Amendments to an Employment Contract – Whether There is “Real Benefit” to an Employer


In Wu Kit Man v Dragonway Group Holdings Limited HCLA 15/2016, the Court of First Instance (“CFI”) held that amendments to an existing employment contract were unenforceable due to lack of fresh consideration. The employee appealed to the Court of Appeal (“CA”) under CACV 170/2017. CA allowed the appeal and remitted the question of consideration to the Labour Tribunal (“Tribunal”) for retrial.


On 12 May 2015, Ms Wu Kit Man (“Employee”) was employed by Dragonway Group Holdings Limited (“Employer”) as a senior internal control manager pursuant to an employment contract (“Original Contract”), assisting Employer in its listing application. On 19 October 2015, Employer added an addendum (“Addendum”) to the Original Contract, which provides that:

“A cash bonus of HKD1,500,000 will be offered to [Employee] as soon as possible after completion of the IPO of [Employer] or its holding company on or before 31 December 2016. If [Employer] or its holding company ceased the listing plan or [Employee] leave[s] [Employer] for whatever reason before 31 December 2016, a cash bonus of HKD350,000 will be offered to [Employee] within 10 days after the cessation or termination and in any event no later than 31 December 2016. If [Employee] leave[s] [Employer] by [her] own reason, [Employee] will hand over [her] listing work to [Employer].”

On 21 December 2015, Employer terminated the employment of Employee. Employee lodged a claim at the Tribunal for the cash bonus. Considering the Addendum as valid and binding, the Tribunal ruled in favour of Employee.

Upon appeal by Employer, CFI reversed the Tribunal’s decision on the basis that amendments to the Original Contract were not supported by consideration as Employee was not required to fulfill extra duty.

Test for Consideration: Whether There is “Real Benefit” to the Employer

CA considered the legal principles for amendment of contracts from Williams v Roffey Brothers & Nicholls (Contractors) Ltd [1991] 1 QB 1, which provides that:

1. if Party A has entered into a contract with Party B to do work for, or to supply goods or services to, Party B in return for payment by Party B; and

2. at some stage before Party A has completely performed his obligations under the contract Party B has reason to doubt whether Party A will, or will be able to, complete his side of the bargain; and

3. Party B promises Party A an additional payment in return for Party A’s promise to perform his contractual obligations on time; and

5. as a result of giving his promise, Party B obtains in practice a benefit, or obviates a disbenefit; and

6. Party B’s promise is not given as a result of economic duress or fraud on the part of Party A; then

7. the benefit to Party B is capable of being consideration for Party B’s promise, so that the promise will be legally binding.

Overall circumstances have to be considered to see if the continuance of employment did provide “real benefit” to the employer, which in turn provided the consideration for amendment of an employment contract.

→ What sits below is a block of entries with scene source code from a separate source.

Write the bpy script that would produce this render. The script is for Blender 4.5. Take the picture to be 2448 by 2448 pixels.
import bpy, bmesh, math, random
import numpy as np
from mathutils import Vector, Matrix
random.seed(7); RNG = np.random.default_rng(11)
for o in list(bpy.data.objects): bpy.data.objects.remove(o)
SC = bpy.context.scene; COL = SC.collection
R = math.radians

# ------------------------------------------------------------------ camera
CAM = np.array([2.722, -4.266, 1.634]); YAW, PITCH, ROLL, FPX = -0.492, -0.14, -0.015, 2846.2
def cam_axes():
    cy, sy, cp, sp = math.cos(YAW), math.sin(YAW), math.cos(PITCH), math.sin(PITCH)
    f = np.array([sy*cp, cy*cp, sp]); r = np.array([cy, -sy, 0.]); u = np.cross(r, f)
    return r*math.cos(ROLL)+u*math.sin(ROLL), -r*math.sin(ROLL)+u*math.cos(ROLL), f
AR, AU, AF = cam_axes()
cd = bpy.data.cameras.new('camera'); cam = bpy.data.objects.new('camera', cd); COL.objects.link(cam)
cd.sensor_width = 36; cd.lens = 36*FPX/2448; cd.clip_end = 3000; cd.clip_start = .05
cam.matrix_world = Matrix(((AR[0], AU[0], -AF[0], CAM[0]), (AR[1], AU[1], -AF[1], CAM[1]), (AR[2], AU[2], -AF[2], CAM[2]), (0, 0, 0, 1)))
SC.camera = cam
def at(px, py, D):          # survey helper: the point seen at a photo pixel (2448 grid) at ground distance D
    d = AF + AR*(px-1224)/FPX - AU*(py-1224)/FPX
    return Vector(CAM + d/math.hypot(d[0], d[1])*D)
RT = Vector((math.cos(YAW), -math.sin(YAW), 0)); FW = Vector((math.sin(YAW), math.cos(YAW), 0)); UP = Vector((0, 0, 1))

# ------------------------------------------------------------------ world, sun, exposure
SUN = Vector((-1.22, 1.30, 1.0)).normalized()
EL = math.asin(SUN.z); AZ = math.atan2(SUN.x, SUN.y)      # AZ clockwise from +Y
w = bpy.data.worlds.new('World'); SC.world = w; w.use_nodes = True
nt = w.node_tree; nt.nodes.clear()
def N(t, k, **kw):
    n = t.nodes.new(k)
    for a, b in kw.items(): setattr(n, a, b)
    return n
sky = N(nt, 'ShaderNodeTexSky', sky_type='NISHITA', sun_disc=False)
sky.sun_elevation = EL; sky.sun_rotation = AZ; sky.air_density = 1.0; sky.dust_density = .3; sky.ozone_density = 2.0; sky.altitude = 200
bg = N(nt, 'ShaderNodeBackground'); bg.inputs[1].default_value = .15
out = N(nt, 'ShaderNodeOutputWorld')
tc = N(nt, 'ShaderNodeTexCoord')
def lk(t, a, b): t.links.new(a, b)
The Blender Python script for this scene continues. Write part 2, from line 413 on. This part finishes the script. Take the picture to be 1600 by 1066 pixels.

CA considered it possible that non-exercise of the right of termination of an employment contract by an employee amounts to good consideration for amending the employment contract, even the employee is only performing its existing contractual obligations.

Example of special contexts where continuance in employment provides good consideration for amendments of employment contracts includes Chong Cheng Lin Courtney v Cathay Pacific Airways Ltd [2011] 1 HKLRD 10. In that case, standard terms of employment contracts of cabin attendants were amended with enhanced remuneration package. It was held that there was benefit to the employer by retaining the services of its cabin attendants in light of competition from other airlines offering similar packages.

At CFI, Employee’s Counsel argued that the Addendum was supported by consideration due to change of Employee’s duties (which argument was rejected by CFI as a matter of fact). CA considered that in the appeal at CFI, Employee’s Counsel did not present to CFI case authorities in support of the propositions that non-exercise of right of termination of an employment contract by an employee can be good consideration notwithstanding lack of change of duties of the employee. There was insufficient exploration of facts by the Tribunal to assess whether Employer had obtained a real benefit or obviated a disbenefit in practice in making the Addendum. CA considered it necessary to remit the case to the Tribunal for a re-trial on the question of consideration.


CA’s ruling clarifies that, in determining whether there is consideration to support amendments to employment contracts, circumstances and context of the case are crucial to determine whether, in practice, the employer obtains any real benefit or obviates any disbenefit.